A criação, manutenção e destruição do Universo é eterna. Dois aspectos, e duas categorias, pertencem à filosofia do Sanatana Dharmae buscam perguntar pela eternidade do Brahman. O aspecto fixo e imutável, e o aspecto dinâmico e mutável; a categoria dual e a não-dual. Comparando à Metafísica de Parmênides, o Ser é eterno, sempre existente, ataráxico, motor-imóvel, sempre a mesma coisa. Assim alguns poucos vêem o Brahman. Isso mais se deve às influencias da filosofia grega da Anatólia do que a filosofia Dialética do antigo continente Airyano (ariano), da Pérsia conquistada por Alexandre Magno, o príncipe grego que tanto influenciou os continentes. Mas a filosofia original do Sanatana Dharma é dialética, onde então o Ser é dinâmico, estando constantemente mutando... nada do que foi será novamente.. tudo muda.. nada é o mesmo. Esta visão está bem próxima daquela do grego Heráclito, onde este dizia que nem mesmo podemos nos banhar duas vezes no mesmo rio, porque não será a mesma água nem o mesmo rio.. tudo está mudando. Esta filosofia está presente há milênios entre os defensores do Tantra, a filosofia de Vasugupta, o filosofo do Siva Sutras ou textos auspiciosos sobre o Ser, onde Ser e consciência são unos: Cheitanya Atmah, ou seja, a consciência é o Atma.

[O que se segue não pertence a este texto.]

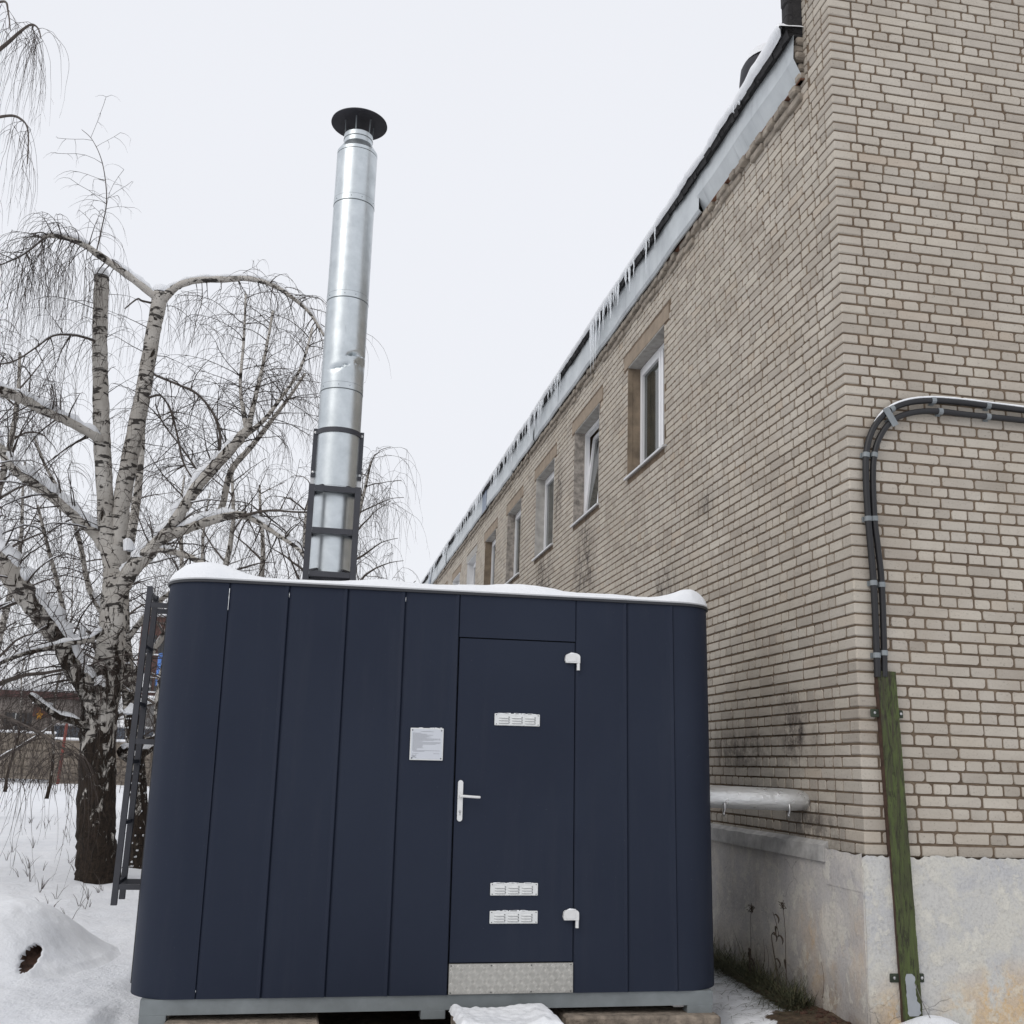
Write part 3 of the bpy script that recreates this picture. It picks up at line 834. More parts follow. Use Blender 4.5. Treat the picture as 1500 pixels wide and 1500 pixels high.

Deus, muitos nomes, muitas formas
A categoria não-dual da filosofia chama-se Advaita, enquanto que a dual é chamada de Dvaita. Esta, é mais recente, porém depende muito da filosofia metafísica, ataráxica, nos moldes de Parmênides. Originalmente, toda a filosofia dos Vedas é não-dual, porque há tão somente o Brahman, e a idéia de individuo é ingênua. Não há uma alma individual e outra Suprema, há tão somente uma e única alma chamada Brahman. Mas os dualistas ou Dvaita defendem que há uma alma individual diferente em qualidade da alma Suprema, e esta, no mais das vezes, somente pode ser serva da Suprema, nunca unir-se a Ela. Diferente da filosofia não-dual, que defende a unidade do Brahman, o dualismo crê que o individuo pode tão somente contemplar o Supremo, mas o não-dualismo ou Advaita diz o contrário, que na dissolução do “eu” e “meu” e onde está a liberação do Samsara, porque qualquer que seja o resquício de “mim” trará, de algum modo, a corporificação no mundo material, eternizando o Samsara ou retorno, muitas vezes chamado de “reencarnação”.

Brahman é eterno, e sua eternidade está presente no “sempre sendo”, mas de forma dinâmica, mutável, sendo eterno na sua mutabilidade; sendo Uno na Sua diversidade. Compreender o Uno no dinamismo do Ser é compreender tais quais muitos defendem na Teoria Quântica. Contudo, neste ainda há o átomo, ou unidade da matéria, mas, na visão védica, a matéria é tão somente uma ilusão, um agregado da vontade do Supremo. Não há átomos, nem partículas, tão somente a vontade do Supremo em querer fazer a diversidade a partir de Si mesmo, do mesmo modo como vasos, potes, ânforas, etc., são feitos de barro, tendo este elemento comum na sua “formação”. São ilusórias, portanto, as idéias de “dentro”, “fora”, “vaso”, “copo”, etc., porque tudo volta a sua “matéria” original tão logo é destruído enquanto forma. Forma é ilusão; diferentes moldagens de uma mesma e única matéria: a vontade do Supremo.